Anche nella sua battaglia civile e di editorialista del Guardian Grayling è portatore di una laicità ferma ma non intollerante: i gruppi religiosi dovrebbero venir considerati come dei sindacati, anzitutto per coerenza teorica, giacché Grayling, dal punto di vista metafisico e nella sua attività di filosofo accademico, non ammette l’esistenza di entità soprannaturali nel mondo.
Ovviamente Il buon libro non è il primo esempio di Bibbia laica, che è tutto sommato un genere florido e illustre, che culmina probabilmente nel Catechismo Positivista di Comte, un tentativo di riconvertire la religiosità romantica in un impianto illuminista e scientifico. Ma forse l’antefatto più prossimo, perché appunto riprende non solo le ambizioni teoriche e morali, ma anche lo stile narrativo della Bibbia (nella fattispecie, della traduzione di Lutero) è lo Zarathustra di Nietzsche. Che tuttavia si lanciava in dichiarazioni incendiarie, mentre la prospettiva di Grayling è in buona parte quella di un’etica della moderazione lontana mille miglia da quella del superuomo. Inoltre, e questa è una caratteristica decisiva, diversamente da Nietzsche (o magari dal Profeta di Gibran), Grayling non assume sistematicamente un tono sentenzioso e sapienziale, ma segue una strategia diversa, quella del collage dei Great Books del canone occidentale. Lo stile narrativo, infatti, è camaleontico, e varia da libro a libro, a seconda del genere praticato.
La saggezza sono i precetti di uno stoico antico che ha letto Montaigne, le Parabole hanno la forma dei racconti edificanti, dalle favole di Esopo in avanti, Concordia è ricalcato sul De Amicitia di Cicerone, I Savi invece, in deroga dal canone, evocano l’orientalismo del Siddharta di Hermann Hesse. Mentre i Canti sono forse l’unico libro che assume direttamente un modello biblico, quello dei Salmi, di cui recupera i trasalimenti erotici ma anche qui ammodernando e straniando con immagini di tramonti inglesi e pomeriggi nei cottage. Proprio questa varietà fornisce la risposta a una domanda cruciale: come riesce a riempire 672 pagine? Esattamente come la Bibbia, attraverso una mescolanza di generi e di argomenti, di stili e di modelli. Qui ovviamente si può scatenare il gioco del riconoscimento delle fonti (un migliaio di autori) e dei modelli stilistici prevalenti, da un libro all’altro: Il Legislatore è una versione ammodernata delle Leggi di Platone, con l’aggiunta di Plutarco, Machiavelli, Hobbes; gli Attisono un Polibio mescolato a Plutarco e a Livio; Le Epistole sono ovviamente modellate su Seneca; Il Bene — mi sembra — su A se stesso di Marco Aurelio.

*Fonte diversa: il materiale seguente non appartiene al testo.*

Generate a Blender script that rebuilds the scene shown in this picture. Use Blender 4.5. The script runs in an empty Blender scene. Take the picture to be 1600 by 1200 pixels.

E per le Storie naturalmente c’è Erodoto, con l’idea che la lotta dei Greci contro i Persiani (dell’Oriente contro l’Occidente) abbia un valore fondativo per l’identità europea, equivalente alle lotte di Israele per la propria sopravvivenza. Era l’idea di Hegel, e Grayling d’altra parte non è affatto un guerrafondaio (ha anche scritto un libro in cui ha duramente contestato la necessità dei bombardamenti alleati sulla Germania durante la seconda guerra mondiale). Casomai ci si potrebbe domandare per quale motivo Il buon libro deve consumare così tante pagine a raccontarci la storia greca e romana, cose che, in apparenza, non hanno niente a che fare con la formazione morale dell’uomo, ma immagino che Grayling potrebbe fornire due risposte pienamente legittime. La prima consisterebbe nel far notare che gli storici antichi concepivano la loro attività come un insegnamento morale e politico prima che come una attività scientifica. La seconda è che anche la Bibbia ha moltissime parti che appaiono incongrue rispetto alla religione e alla morale, e raccontano semplicemente momenti della storia di Israele. La bibbia laica mette così in luce la parentela tra la narrativa biblica e il mélange postmoderno, del tipo di quello di Fuoco Pallido di Nabokov, e non senza richiami all’esotismo di Salammbô di Flaubert. Il che poi non è sbagliato, non solo, appunto, perché la Bibbia è così (mistica, saggezza, storia, poesia, politica, legislazione: non dimentichiamo che il suo nome viene dal greco biblia, che vuol dire libri), ma anche perché la cultura e la morale sono il risultato di queste intersezioni e mescolanze, non c’è una sola fonte né un solo stile. E questo, se vogliamo, è il motivo per cui una bibbia laica suona come un divertissement intellettuale non privo di fascino ma sottilmente contraddittorio. Perché se in effetti la Bibbia è la raccolta di un patrimonio culturale omogeneo, la forza della cultura laica sta nel saper raccogliere tradizioni molteplici (di cui quella espressa nella Bibbia è solo una parte), così che la vera bibbia laica c’è da tempo, ed ha la forma della biblioteca.